» WRITTEN PROBLEM: Transcribe every line from the top down to the line with "scene.cycles.max_bounces = 6", both ends included, but not the pictures.
------ RAW DATA ------
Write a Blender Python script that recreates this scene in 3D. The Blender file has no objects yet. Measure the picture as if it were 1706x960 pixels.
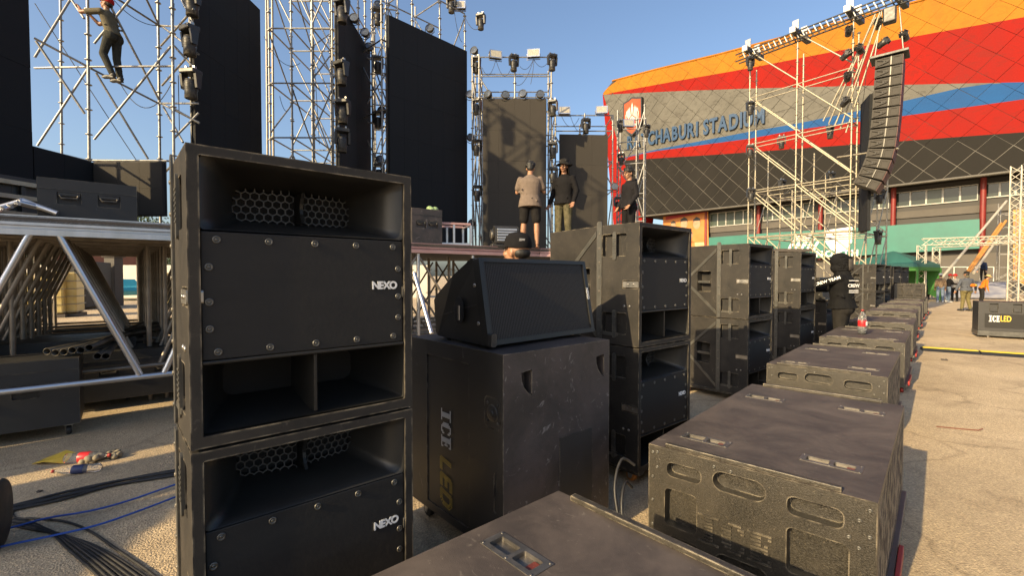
import bpy, bmesh, math, random
from mathutils import Vector, Matrix, Euler, geometry
R = math.radians
rnd = random.Random(7)
scene = bpy.context.scene
C = scene.collection
# ---------------------------------------------------------------- camera, sky, sun, exposure
F, HZ, EYE = 773.0, 460.0, 1.6
PITCH = math.atan((480 - HZ) / F)
cam_d = bpy.data.cameras.new('camera'); cam = bpy.data.objects.new('camera', cam_d); C.objects.link(cam)
cam_d.sensor_width = 36; cam_d.lens = F / 1706 * 36; cam_d.clip_start = .05; cam_d.clip_end = 6000
cam.location = (0, 0, EYE); cam.rotation_euler = (R(90) - PITCH, 0, 0); scene.camera = cam
SUN_AZ, SUN_EL = 47.0, 25.5          # the light travels towards +Y turned this far to the right
world = bpy.data.worlds.new('World'); scene.world = world; world.use_nodes = True
wn = world.node_tree.nodes; bg = wn['Background']
sky = wn.new('ShaderNodeTexSky'); sky.sky_type = 'NISHITA'; sky.sun_disc = False
sky.sun_elevation = R(SUN_EL); sky.sun_rotation = R(180 + SUN_AZ); sky.air_density = 1.0; sky.dust_density = 3.0; sky.ozone_density = 2.2
world.node_tree.links.new(sky.outputs[0], bg.inputs[0]); bg.inputs[1].default_value = .108
sd = bpy.data.lights.new('sun', 'SUN'); sun = bpy.data.objects.new('sun', sd); C.objects.link(sun)
sd.energy = 4.3; sd.angle = R(.5); sd.color = (1, .765, .43)
tv = Vector((math.sin(R(SUN_AZ)) * math.cos(R(SUN_EL)), math.cos(R(SUN_AZ)) * math.cos(R(SUN_EL)), -math.sin(R(SUN_EL))))
sun.rotation_euler = tv.to_track_quat('-Z', 'Y').to_euler(); sun.location = (-10, -10, 20)
scene.view_settings.view_transform = 'Standard'; scene.view_settings.look = 'None'
scene.view_settings.exposure = 1.05; scene.view_settings.gamma = 1
scene.cycles.max_bounces = 6

# ---------------------------------------------------------------- helpers
def ray(px, py):
    u, v = (px - 853) / F, (480 - py) / F
    c, s = math.cos(PITCH), math.sin(PITCH)
    return Vector((u, c + v * s, -s + v * c))
def P(px, py, Y):
    d = ray(px, py); return Vector((0, 0, EYE)) + d * (Y / d.y)
def G(px, py, z=0.0):
    d = ray(px, py); return Vector((0, 0, EYE)) + d * ((z - EYE) / d.z)

class MB:
    def __init__(s): s.v = []; s.f = []; s.mi = []; s.sm = []
    def add(s, vs, fs, mi=0, smooth=False, M=None):
        b = len(s.v)
        s.v += [tuple(M @ Vector(v)) if M is not None else tuple(v) for v in vs]
        s.f += [tuple(b + i for i in f) for f in fs]; s.mi += [mi] * len(fs); s.sm += [smooth] * len(fs)
        return s
    def box(s, x0, x1, y0, y1, z0, z1, mi=0, M=None):
        vs = [(x, y, z) for z in (z0, z1) for y in (y0, y1) for x in (x0, x1)]
        return s.add(vs, [(0, 2, 3, 1), (4, 5, 7, 6), (0, 1, 5, 4), (2, 6, 7, 3), (0, 4, 6, 2), (1, 3, 7, 5)], mi, False, M)
    def prism(s, poly, h0, h1, M=None, mi=0, smooth=False):      # poly in local xy, extruded along z
        a = sum(poly[i][0] * poly[(i + 1) % len(poly)][1] - poly[(i + 1) % len(poly)][0] * poly[i][1] for i in range(len(poly)))
        if a < 0: poly = poly[::-1]
        n = len(poly)
        vs = [(x, y, h0) for x, y in poly] + [(x, y, h1) for x, y in poly]
        fs = [tuple(range(n - 1, -1, -1)), tuple(range(n, 2 * n))]
        s.add(vs, fs, mi, False, M)
        return s.add(vs, [(i, (i + 1) % n, n + (i + 1) % n, n + i) for i in range(n)], mi, smooth, M)
    def plate(s, outer, holes, depth, M=None, mi=0, floor=True, fmi=None, skirt=0.0, fd=None):
        # face in local xy at z=0 (normal +z), holes sunk by depth along -z with walls and a floor
        loops = [outer] + holes
        vs = [(x, y, 0) for l in loops for x, y in l]
        tris = geometry.tessellate_polygon([[Vector((x, y, 0)) for x, y in l] for l in loops])
        fs = []
        for t in tris:
            a, b, c = (Vector(vs[i]) for i in t)
            fs.append(tuple(t) if (b - a).cross(c - a).z > 0 else tuple(t[::-1]))
        s.add(vs, fs, mi, False, M)
        for h in holes:
            n = len(h)
            ar = sum(h[i][0] * h[(i + 1) % n][1] - h[(i + 1) % n][0] * h[i][1] for i in range(n))
            if ar < 0: h = h[::-1]
            w = [(x, y, 0) for x, y in h] + [(x, y, -depth) for x, y in h]
            s.add(w, [(i, n + i, n + (i + 1) % n, (i + 1) % n)[::-1] for i in range(n)], mi, False, M)
            if floor: s.add([(x, y, -depth) for x, y in h], [tuple(range(n))], mi if fmi is None else fmi, False, M)
        if skirt:
            o = outer; n = len(o)
            ar = sum(o[i][0] * o[(i + 1) % n][1] - o[(i + 1) % n][0] * o[i][1] for i in range(n))
            if ar < 0: o = o[::-1]
            w = [(x, y, 0) for x, y in o] + [(x, y, -skirt) for x, y in o]
            s.add(w, [(i, n + i, n + (i + 1) % n, (i + 1) % n) for i in range(n)], mi, False, M)
        return s
    def cyl(s, p0, p1, r0, r1=None, n=8, mi=0, caps=True, smooth=True):
        p0, p1 = Vector(p0), Vector(p1); r1 = r0 if r1 is None else r1
        q = (p1 - p0).to_track_quat('Z', 'Y').to_matrix()
        vs = []
        for p, r in ((p0, r0), (p1, r1)):
            vs += [p + q @ Vector((r * math.cos(2 * math.pi * i / n), r * math.sin(2 * math.pi * i / n), 0)) for i in range(n)]
        s.add(vs, [(i, (i + 1) % n, n + (i + 1) % n, n + i) for i in range(n)], mi, smooth)
        if caps: s.add(vs, [tuple(range(n - 1, -1, -1)), tuple(range(n, 2 * n))], mi, False)
        return s
    def tube(s, pts, r, n=6, mi=0, closed=False):
        pts = [Vector(p) for p in pts]; rings = []
        up = Vector((0, 0, 1))
        for i, p in enumerate(pts):
            t = (pts[min(i + 1, len(pts) - 1)] - pts[max(i - 1, 0)]).normalized()
            a = t.cross(up)
            if a.length < 1e-3: a = t.cross(Vector((1, 0, 0)))
            a.normalize(); b = t.cross(a)
            rr = r[i] if isinstance(r, (list, tuple)) else r
            rings.append([p + a * rr * math.cos(2 * math.pi * k / n) + b * rr * math.sin(2 * math.pi * k / n) for k in range(n)])
        vs = [v for q in rings for v in q]
        fs = [(i * n + k, (i + 1) * n + k, (i + 1) * n + (k + 1) % n, i * n + (k + 1) % n) for i in range(len(pts) - 1) for k in range(n)]
        s.add(vs, fs, mi, True)
        return s.add(vs, [tuple(range(n)), tuple(range(len(vs) - 1, len(vs) - n - 1, -1))], mi, False)
    def loft(s, rings, mi=0, smooth=True, cap0=True, cap1=True, M=None, closed=True):
        n = len(rings[0]); vs = [v for q in rings for v in q]
        rng = n if closed else n - 1
        fs = [(i * n + k, i * n + (k + 1) % n, (i + 1) * n + (k + 1) % n, (i + 1) * n + k) for i in range(len(rings) - 1) for k in range(rng)]
        s.add(vs, fs, mi, smooth, M)
        if cap0: s.add(rings[0], [tuple(range(n - 1, -1, -1))], mi, False, M)
        if cap1: s.add(rings[-1], [tuple(range(n))], mi, False, M)
        return s
    def lathe(s, prof, n=16, M=None, mi=0, smooth=True):         # prof: (radius, z)
        rings = [[(max(r, 1e-4) * math.cos(2 * math.pi * i / n), max(r, 1e-4) * math.sin(2 * math.pi * i / n), z) for i in range(n)] for r, z in prof]
        return s.loft(rings, mi, smooth, True, True, M)
    def ell(s, c, rx, ry, rz, M=None, mi=0, n=12, m=8):
        prof = [(math.sin(math.pi * j / m), -math.cos(math.pi * j / m)) for j in range(m + 1)]
        T = Matrix.Translation(c) @ (M.to_4x4() if M is not None else Matrix()) @ Matrix.Diagonal((rx, ry, rz, 1))
        return s.lathe(prof, n, T, mi)
    def cap(s, p0, r0, p1, r1, n=10):                            # tapered limb with round ends
        s.cyl(p0, p1, r0, r1, n); s.ell(p0, r0, r0, r0, n=n, m=6); s.ell(p1, r1, r1, r1, n=n, m=6); return s
    def mesh(s, name, mats):
        me = bpy.data.meshes.new(name); me.from_pydata(s.v, [], s.f)
        if not isinstance(mats, (list, tuple)): mats = [mats]
        for m in mats: me.materials.append(m)
        me.polygons.foreach_set('material_index', s.mi); me.polygons.foreach_set('use_smooth', s.sm)
        me.update(); return me
    def build(s, name, mats, parent=None, bevel=0.0, seg=2, label=None, kind=None):
        o = link(name, s.mesh(name, mats), parent)
        if bevel:
            b = o.modifiers.new('bevel', 'BEVEL'); b.width = bevel; b.segments = seg; b.limit_method = 'ANGLE'; b.angle_limit = R(50); b.use_clamp_overlap = True
        if label: o['label'] = label
        if kind: o['kind'] = kind
        return o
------
» FINISHED EXERCISE:
Write a Blender Python script that recreates this scene in 3D. The Blender file has no objects yet. Measure the picture as if it were 1706x960 pixels.
import bpy, bmesh, math, random
from mathutils import Vector, Matrix, Euler, geometry
R = math.radians
rnd = random.Random(7)
scene = bpy.context.scene
C = scene.collection
# ---------------------------------------------------------------- camera, sky, sun, exposure
F, HZ, EYE = 773.0, 460.0, 1.6
PITCH = math.atan((480 - HZ) / F)
cam_d = bpy.data.cameras.new('camera'); cam = bpy.data.objects.new('camera', cam_d); C.objects.link(cam)
cam_d.sensor_width = 36; cam_d.lens = F / 1706 * 36; cam_d.clip_start = .05; cam_d.clip_end = 6000
cam.location = (0, 0, EYE); cam.rotation_euler = (R(90) - PITCH, 0, 0); scene.camera = cam
SUN_AZ, SUN_EL = 47.0, 25.5          # the light travels towards +Y turned this far to the right
world = bpy.data.worlds.new('World'); scene.world = world; world.use_nodes = True
wn = world.node_tree.nodes; bg = wn['Background']
sky = wn.new('ShaderNodeTexSky'); sky.sky_type = 'NISHITA'; sky.sun_disc = False
sky.sun_elevation = R(SUN_EL); sky.sun_rotation = R(180 + SUN_AZ); sky.air_density = 1.0; sky.dust_density = 3.0; sky.ozone_density = 2.2
world.node_tree.links.new(sky.outputs[0], bg.inputs[0]); bg.inputs[1].default_value = .108
sd = bpy.data.lights.new('sun', 'SUN'); sun = bpy.data.objects.new('sun', sd); C.objects.link(sun)
sd.energy = 4.3; sd.angle = R(.5); sd.color = (1, .765, .43)
tv = Vector((math.sin(R(SUN_AZ)) * math.cos(R(SUN_EL)), math.cos(R(SUN_AZ)) * math.cos(R(SUN_EL)), -math.sin(R(SUN_EL))))
sun.rotation_euler = tv.to_track_quat('-Z', 'Y').to_euler(); sun.location = (-10, -10, 20)
scene.view_settings.view_transform = 'Standard'; scene.view_settings.look = 'None'
scene.view_settings.exposure = 1.05; scene.view_settings.gamma = 1
scene.cycles.max_bounces = 6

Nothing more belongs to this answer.